====== COLLECTED DATA
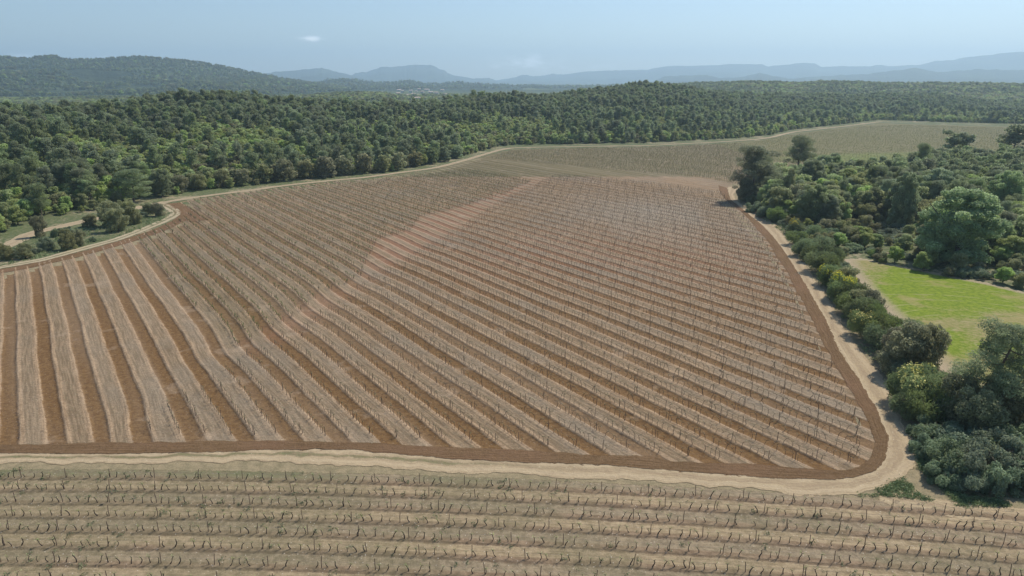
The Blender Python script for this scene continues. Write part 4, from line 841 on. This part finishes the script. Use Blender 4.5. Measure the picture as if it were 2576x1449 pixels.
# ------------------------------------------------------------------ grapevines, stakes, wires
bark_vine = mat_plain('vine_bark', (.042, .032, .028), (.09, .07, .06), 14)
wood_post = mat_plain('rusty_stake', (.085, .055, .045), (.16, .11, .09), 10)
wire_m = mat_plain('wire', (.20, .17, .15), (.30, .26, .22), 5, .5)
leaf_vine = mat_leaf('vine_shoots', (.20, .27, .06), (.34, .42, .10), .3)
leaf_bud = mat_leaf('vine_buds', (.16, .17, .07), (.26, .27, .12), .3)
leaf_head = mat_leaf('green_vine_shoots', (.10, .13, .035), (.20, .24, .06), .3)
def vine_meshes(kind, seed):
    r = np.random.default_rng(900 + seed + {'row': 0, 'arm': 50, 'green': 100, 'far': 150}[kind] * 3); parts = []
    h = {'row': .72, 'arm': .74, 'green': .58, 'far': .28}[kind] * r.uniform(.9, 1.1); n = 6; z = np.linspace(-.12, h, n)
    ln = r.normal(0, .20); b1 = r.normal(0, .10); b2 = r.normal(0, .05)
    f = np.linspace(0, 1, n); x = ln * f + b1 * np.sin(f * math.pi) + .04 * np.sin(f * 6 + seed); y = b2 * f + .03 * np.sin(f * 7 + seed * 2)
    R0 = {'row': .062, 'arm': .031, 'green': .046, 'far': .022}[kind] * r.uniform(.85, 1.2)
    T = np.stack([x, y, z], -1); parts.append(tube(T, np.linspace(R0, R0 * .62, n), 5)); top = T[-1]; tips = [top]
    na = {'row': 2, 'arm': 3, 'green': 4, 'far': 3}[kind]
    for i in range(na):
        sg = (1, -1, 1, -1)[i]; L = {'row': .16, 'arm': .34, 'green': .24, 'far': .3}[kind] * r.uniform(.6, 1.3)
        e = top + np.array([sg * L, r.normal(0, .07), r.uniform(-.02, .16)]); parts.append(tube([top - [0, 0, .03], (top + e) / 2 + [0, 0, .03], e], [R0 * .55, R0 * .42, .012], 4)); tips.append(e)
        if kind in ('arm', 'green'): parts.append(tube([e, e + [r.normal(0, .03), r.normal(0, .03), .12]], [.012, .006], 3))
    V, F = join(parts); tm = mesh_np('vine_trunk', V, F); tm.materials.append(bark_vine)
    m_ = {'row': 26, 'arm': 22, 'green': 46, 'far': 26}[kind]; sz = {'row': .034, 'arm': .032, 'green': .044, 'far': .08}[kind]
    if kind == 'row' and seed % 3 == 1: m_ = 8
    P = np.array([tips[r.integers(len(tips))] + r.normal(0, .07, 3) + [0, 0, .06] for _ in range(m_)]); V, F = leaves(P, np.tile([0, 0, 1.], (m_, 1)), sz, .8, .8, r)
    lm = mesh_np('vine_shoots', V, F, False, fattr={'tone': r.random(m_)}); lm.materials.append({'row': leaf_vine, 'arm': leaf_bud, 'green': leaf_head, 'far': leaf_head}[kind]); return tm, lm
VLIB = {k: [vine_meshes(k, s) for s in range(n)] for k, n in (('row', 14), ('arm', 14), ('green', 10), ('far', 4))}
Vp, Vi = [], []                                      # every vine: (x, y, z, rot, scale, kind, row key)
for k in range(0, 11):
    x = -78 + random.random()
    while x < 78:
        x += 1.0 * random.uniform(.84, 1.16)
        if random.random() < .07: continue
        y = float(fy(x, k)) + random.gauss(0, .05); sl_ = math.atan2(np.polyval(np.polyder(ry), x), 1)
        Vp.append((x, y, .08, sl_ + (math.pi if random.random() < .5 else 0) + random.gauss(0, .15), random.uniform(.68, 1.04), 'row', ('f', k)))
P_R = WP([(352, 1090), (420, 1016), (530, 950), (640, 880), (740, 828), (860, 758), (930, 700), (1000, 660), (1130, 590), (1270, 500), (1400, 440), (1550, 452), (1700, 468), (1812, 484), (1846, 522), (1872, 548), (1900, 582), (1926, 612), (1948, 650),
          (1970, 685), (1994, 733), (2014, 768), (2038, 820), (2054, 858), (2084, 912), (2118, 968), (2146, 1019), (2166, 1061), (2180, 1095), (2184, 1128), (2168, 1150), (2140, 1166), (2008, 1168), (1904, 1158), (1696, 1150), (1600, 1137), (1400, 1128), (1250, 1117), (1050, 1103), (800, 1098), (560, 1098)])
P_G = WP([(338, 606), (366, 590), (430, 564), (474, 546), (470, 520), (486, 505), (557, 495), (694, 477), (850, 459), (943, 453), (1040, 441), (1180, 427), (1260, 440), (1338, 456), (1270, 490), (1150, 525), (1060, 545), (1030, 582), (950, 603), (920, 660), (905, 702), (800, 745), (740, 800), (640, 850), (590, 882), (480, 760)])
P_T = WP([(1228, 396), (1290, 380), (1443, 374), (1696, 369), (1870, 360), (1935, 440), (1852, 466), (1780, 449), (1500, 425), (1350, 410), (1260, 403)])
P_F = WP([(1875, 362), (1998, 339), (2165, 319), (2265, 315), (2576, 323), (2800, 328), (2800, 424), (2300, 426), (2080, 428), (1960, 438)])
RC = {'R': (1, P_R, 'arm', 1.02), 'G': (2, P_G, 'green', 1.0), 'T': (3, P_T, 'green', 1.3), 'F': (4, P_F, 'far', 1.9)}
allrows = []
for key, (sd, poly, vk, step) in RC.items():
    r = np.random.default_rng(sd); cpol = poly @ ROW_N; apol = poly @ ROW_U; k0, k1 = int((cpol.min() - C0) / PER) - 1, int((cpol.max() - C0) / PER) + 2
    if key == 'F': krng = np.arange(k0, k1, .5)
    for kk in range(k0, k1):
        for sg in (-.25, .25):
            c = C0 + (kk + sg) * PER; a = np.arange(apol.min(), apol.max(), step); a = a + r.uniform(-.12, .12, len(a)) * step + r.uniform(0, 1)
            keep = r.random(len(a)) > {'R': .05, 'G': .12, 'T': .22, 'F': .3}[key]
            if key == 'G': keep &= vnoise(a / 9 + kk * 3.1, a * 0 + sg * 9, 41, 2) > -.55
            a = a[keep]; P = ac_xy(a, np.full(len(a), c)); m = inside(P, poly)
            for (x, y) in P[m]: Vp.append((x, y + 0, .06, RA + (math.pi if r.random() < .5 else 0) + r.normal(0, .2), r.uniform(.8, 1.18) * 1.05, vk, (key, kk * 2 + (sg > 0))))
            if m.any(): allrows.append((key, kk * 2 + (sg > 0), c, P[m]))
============
▶ WHAT IS ASKED: Print each line of the material above exactly, with the pictures removed from your copy.

▶ WRITTEN SOLUTION:
The Blender Python script for this scene continues. Write part 4, from line 841 on. This part finishes the script. Use Blender 4.5. Measure the picture as if it were 2576x1449 pixels.
# ------------------------------------------------------------------ grapevines, stakes, wires
bark_vine = mat_plain('vine_bark', (.042, .032, .028), (.09, .07, .06), 14)
wood_post = mat_plain('rusty_stake', (.085, .055, .045), (.16, .11, .09), 10)
wire_m = mat_plain('wire', (.20, .17, .15), (.30, .26, .22), 5, .5)
leaf_vine = mat_leaf('vine_shoots', (.20, .27, .06), (.34, .42, .10), .3)
leaf_bud = mat_leaf('vine_buds', (.16, .17, .07), (.26, .27, .12), .3)
leaf_head = mat_leaf('green_vine_shoots', (.10, .13, .035), (.20, .24, .06), .3)
def vine_meshes(kind, seed):
    r = np.random.default_rng(900 + seed + {'row': 0, 'arm': 50, 'green': 100, 'far': 150}[kind] * 3); parts = []
    h = {'row': .72, 'arm': .74, 'green': .58, 'far': .28}[kind] * r.uniform(.9, 1.1); n = 6; z = np.linspace(-.12, h, n)
    ln = r.normal(0, .20); b1 = r.normal(0, .10); b2 = r.normal(0, .05)
    f = np.linspace(0, 1, n); x = ln * f + b1 * np.sin(f * math.pi) + .04 * np.sin(f * 6 + seed); y = b2 * f + .03 * np.sin(f * 7 + seed * 2)
    R0 = {'row': .062, 'arm': .031, 'green': .046, 'far': .022}[kind] * r.uniform(.85, 1.2)
    T = np.stack([x, y, z], -1); parts.append(tube(T, np.linspace(R0, R0 * .62, n), 5)); top = T[-1]; tips = [top]
    na = {'row': 2, 'arm': 3, 'green': 4, 'far': 3}[kind]
    for i in range(na):
        sg = (1, -1, 1, -1)[i]; L = {'row': .16, 'arm': .34, 'green': .24, 'far': .3}[kind] * r.uniform(.6, 1.3)
        e = top + np.array([sg * L, r.normal(0, .07), r.uniform(-.02, .16)]); parts.append(tube([top - [0, 0, .03], (top + e) / 2 + [0, 0, .03], e], [R0 * .55, R0 * .42, .012], 4)); tips.append(e)
        if kind in ('arm', 'green'): parts.append(tube([e, e + [r.normal(0, .03), r.normal(0, .03), .12]], [.012, .006], 3))
    V, F = join(parts); tm = mesh_np('vine_trunk', V, F); tm.materials.append(bark_vine)
    m_ = {'row': 26, 'arm': 22, 'green': 46, 'far': 26}[kind]; sz = {'row': .034, 'arm': .032, 'green': .044, 'far': .08}[kind]
    if kind == 'row' and seed % 3 == 1: m_ = 8
    P = np.array([tips[r.integers(len(tips))] + r.normal(0, .07, 3) + [0, 0, .06] for _ in range(m_)]); V, F = leaves(P, np.tile([0, 0, 1.], (m_, 1)), sz, .8, .8, r)
    lm = mesh_np('vine_shoots', V, F, False, fattr={'tone': r.random(m_)}); lm.materials.append({'row': leaf_vine, 'arm': leaf_bud, 'green': leaf_head, 'far': leaf_head}[kind]); return tm, lm
VLIB = {k: [vine_meshes(k, s) for s in range(n)] for k, n in (('row', 14), ('arm', 14), ('green', 10), ('far', 4))}
Vp, Vi = [], []                                      # every vine: (x, y, z, rot, scale, kind, row key)
for k in range(0, 11):
    x = -78 + random.random()
    while x < 78:
        x += 1.0 * random.uniform(.84, 1.16)
        if random.random() < .07: continue
        y = float(fy(x, k)) + random.gauss(0, .05); sl_ = math.atan2(np.polyval(np.polyder(ry), x), 1)
        Vp.append((x, y, .08, sl_ + (math.pi if random.random() < .5 else 0) + random.gauss(0, .15), random.uniform(.68, 1.04), 'row', ('f', k)))
P_R = WP([(352, 1090), (420, 1016), (530, 950), (640, 880), (740, 828), (860, 758), (930, 700), (1000, 660), (1130, 590), (1270, 500), (1400, 440), (1550, 452), (1700, 468), (1812, 484), (1846, 522), (1872, 548), (1900, 582), (1926, 612), (1948, 650),
          (1970, 685), (1994, 733), (2014, 768), (2038, 820), (2054, 858), (2084, 912), (2118, 968), (2146, 1019), (2166, 1061), (2180, 1095), (2184, 1128), (2168, 1150), (2140, 1166), (2008, 1168), (1904, 1158), (1696, 1150), (1600, 1137), (1400, 1128), (1250, 1117), (1050, 1103), (800, 1098), (560, 1098)])
P_G = WP([(338, 606), (366, 590), (430, 564), (474, 546), (470, 520), (486, 505), (557, 495), (694, 477), (850, 459), (943, 453), (1040, 441), (1180, 427), (1260, 440), (1338, 456), (1270, 490), (1150, 525), (1060, 545), (1030, 582), (950, 603), (920, 660), (905, 702), (800, 745), (740, 800), (640, 850), (590, 882), (480, 760)])
P_T = WP([(1228, 396), (1290, 380), (1443, 374), (1696, 369), (1870, 360), (1935, 440), (1852, 466), (1780, 449), (1500, 425), (1350, 410), (1260, 403)])
P_F = WP([(1875, 362), (1998, 339), (2165, 319), (2265, 315), (2576, 323), (2800, 328), (2800, 424), (2300, 426), (2080, 428), (1960, 438)])
RC = {'R': (1, P_R, 'arm', 1.02), 'G': (2, P_G, 'green', 1.0), 'T': (3, P_T, 'green', 1.3), 'F': (4, P_F, 'far', 1.9)}
allrows = []
for key, (sd, poly, vk, step) in RC.items():
    r = np.random.default_rng(sd); cpol = poly @ ROW_N; apol = poly @ ROW_U; k0, k1 = int((cpol.min() - C0) / PER) - 1, int((cpol.max() - C0) / PER) + 2
    if key == 'F': krng = np.arange(k0, k1, .5)
    for kk in range(k0, k1):
        for sg in (-.25, .25):
            c = C0 + (kk + sg) * PER; a = np.arange(apol.min(), apol.max(), step); a = a + r.uniform(-.12, .12, len(a)) * step + r.uniform(0, 1)
            keep = r.random(len(a)) > {'R': .05, 'G': .12, 'T': .22, 'F': .3}[key]
            if key == 'G': keep &= vnoise(a / 9 + kk * 3.1, a * 0 + sg * 9, 41, 2) > -.55
            a = a[keep]; P = ac_xy(a, np.full(len(a), c)); m = inside(P, poly)
            for (x, y) in P[m]: Vp.append((x, y + 0, .06, RA + (math.pi if r.random() < .5 else 0) + r.normal(0, .2), r.uniform(.8, 1.18) * 1.05, vk, (key, kk * 2 + (sg > 0))))
            if m.any(): allrows.append((key, kk * 2 + (sg > 0), c, P[m]))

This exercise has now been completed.